Le Premier ministre qui s’est rendu dans la région quelques heures après que les pompiers ont confirmé avoir pu maîtriser une série d’incendies majeurs dans le nord d’Israël, a prévenu mercredi 5 juin qu’Israël était prêt à répondre de manière « extrêmement puissante aux attaques du groupe terroriste chiite libanais du Hezbollah au Liban » et que son armée était prête « pour une opération très intense à sa frontière nord ».

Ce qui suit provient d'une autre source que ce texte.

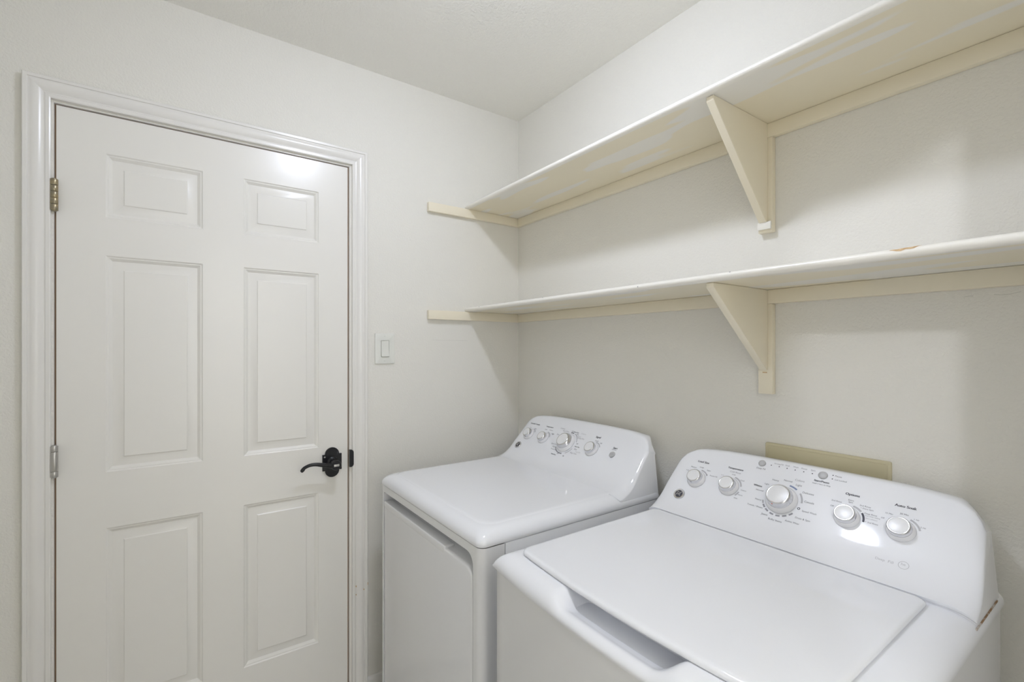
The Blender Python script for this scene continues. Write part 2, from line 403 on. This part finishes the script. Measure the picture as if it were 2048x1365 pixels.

« Quiconque pense qu’il peut nous faire du mal et que nous resterons les bras croisés se trompe lourdement. » C’est encore ce qu’a déclaré Netanyahu lors d’une visite dans la ville de Kiryat Shmona, dans le nord du pays, qui a été en grande partie évacuée depuis que le Hezbollah a commencé à attaquer les communautés israéliennes et les postes militaires le long de la frontière, presque quotidiennement, depuis le 8 octobre.
Dans la journée, le gouvernement israélien a annoncé avoir augmenté le nombre de réservistes que l’armée peut mobiliser en cas de besoin, le faisant passer de 300 000 à 350 000. Il s’agit de l’appel de réservistes le plus important de l’histoire de l’Etat hébreu.
Diversion
En effet, alors qu’il subit d’énormes pressions internationales et surtout américaines pour accepter un cessez-le-feu à Gaza, et devant le refus de la frange la plus à droite de son gouvernement de mettre fin à cette guerre génocidaire, Benyamin Netanyahu serait tenté de faire diversion en acceptant un cessez-le-feu temporaire avec le Hamas à Gaza, en ouvrant simultanément un nouveau front au Nord avec le Hezbollah libanais. Et ce, sous prétexte d’assurer la sécurité de l’Etat hébreu, mais surtout pour s’assurer le soutien de ses alliés d’extrême droite pour mieux se maintenir au pouvoir.
En effet, deux figures de l’extrême droite israélienne- le ministre de la Sécurité nationale, Itamar Ben Gvir et Bezalel Smotrich, le ministre des Finances qui prône l’évacuation des Palestiniens de Gaza- ont tous les deux appelé ces derniers jours à agir « en urgence » pour rétablir la sécurité dans le nord d’Israël.
« Ils mettent le feu ici. Tous les bastions du Hezbollah devraient aussi brûler et être détruits ». « GUERRE », avait écrit mardi dernier le premier dans un message sur le réseau Telegram. Bezalel Smotrich avait déclaré pour sa part que l’armée israélienne « devrait envahir le Liban » et repousser « des centaines de milliers de Libanais de la zone frontalière entre les deux pays ». Pas moins que cela.